Monday, April 25

There and back again

So I went to the Pikes Peak Writer's Conference in Colorado Springs over the weekend. It was my first writers conference. It was, as you might imagine if you know anything about writers conferences, very interesting and enlightening in a weird, strange sub-culture sort of way. Perhaps emphasize the cult. Turns out conferences are one of the two primary ways writers find agents; the other being the much-rejected query letter. But to find an agent at a conference you either have to be a tremendous person of sales (the conference was probably 75 percent female), or have a wonderfully pitch-perfect story hook.

Overall: it was a pretty good experience. I think it met my expectations in some ways. I got what I wanted out of it. I have a lot of good, concrete things to do to move forward in my attempts to find and agent and sell a novel.

There are a lot of genre writers, I learned. A lot. More than I expected, I guess. There are a lot of people who have published 20 or 30 or 40 books who I've never heard of. Chick-lit wanna-bes were in abundance (it's a hot market, I guess), although by sheer numbers they didn't outcount the traditional romance or suspense/thriller or mystery-series writers. There were also of course plenty of D&D type sci-fi/fantasy writers too. The chick-lit writers learned that 'paranormal chick-lit' is really hot right now. As is paranormal romance. "Imagine Bridget Jones meets Harry Potter."

Oh, and there's "no market" for horror or westerns right now. Or literary novels. They're hard to sell. "Do you know what a literary writer is?" asked one panelist, a genre writer. "They get awards instead of royalties." (Big laugh).

Every single casual conversation started with one of three lines: "So what are you pitching?" "Did you pitch yet?" "What's your book about?" The answer? Some version of: "It's an 80,000 word coming-of-age fantasy/chick-lit/romance/thriller where the arc of the protagonist…. think Jaws meets Titanic meets Desperate Housewives."

There were some very nervous/desperate people in the hallways, people who probably thought this was there one shot to corner (literally in many cases) an agent and pitch their manuscript. I sat in sessions with agents, mostly, to learn how/what/when query/pitch/hook/log line they want/need.

The second most common hallway scene featured one of the seven identifiable agents at the place who made the mistake of slowing down or stopping: seven or eight people quickly standing in a circle trying desperately to pitch. (Three of the meals featured tables with the agent/editor/author's name on a stanchion (and, later, if they saved a chair, the agent/editor/author as well) and a mad rush from the door to nab one of the seven remaining chairs at that table).

I learned to say I've written a commercial novel, rather than a literary one, and I learned that if you can bend your literary novel into a genre many thought (but I disagree) that was even smarter.

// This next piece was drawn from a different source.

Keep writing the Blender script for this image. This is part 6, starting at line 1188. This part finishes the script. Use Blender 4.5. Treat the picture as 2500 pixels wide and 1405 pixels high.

I learned a lot about the business of landing an agent, which was my primary goal when I went. I learned about how (some) agents work, what they look for and the complete and total reliance of the industry (agents, editors, publishers, sales force, marketing force, book buyers, stores, chain) on the hook/pitch.

Here's my pitch, for one of my older novels: "Messiah's Sneaker is an offbeat, fast-paced comic romp through doomsday cults, garage bands, suburban America and the Norwegian mafia".

And I got to pitch that novel during my carefully timed/orchestrated by conference planners eight-minute scheduled pitch with an agent. There were seven small round white-table clothed cocktail tables crammed into a smallish seventh floor hotel suite. Agents sat on one side of the table and nervous 'this is my one big chance' writers sat facing them. Seven more desperate writers sat or paced in the waiting area, another dozen in the hallway pacing, practicing, murmuring their pitch.

So my pitch was either successful (despite my fumbling descriptions, the agent said my novel sounded different, interesting, kind of quirky or weird, and "while it's not really for me or what I tend to sell go ahead and send me 30 pages anyway") or not successful (I get the sinking feeling every writer with a scheduled eight-minute pitch was offered the chance to send pages to the agent, so perhaps it wasn't my pitch but just a standing offer, which makes sense from the "let's boost the writer's confidence/feeling of success/happiness with the conference so they come back again and ensure future conference ($$) attendance) depending on whether I'm feeling optimistic/happy or my normal cynical/glass half-empty.

There was also plenty of writing advice ("craft workshops," in the lingo) for the beginning writers. I skipped most of those. I'm not one to take advice. I think I know it all. Apparently I'm a snob, too.

Still, I'm glad I went. But I'm not sure when I'll go to another.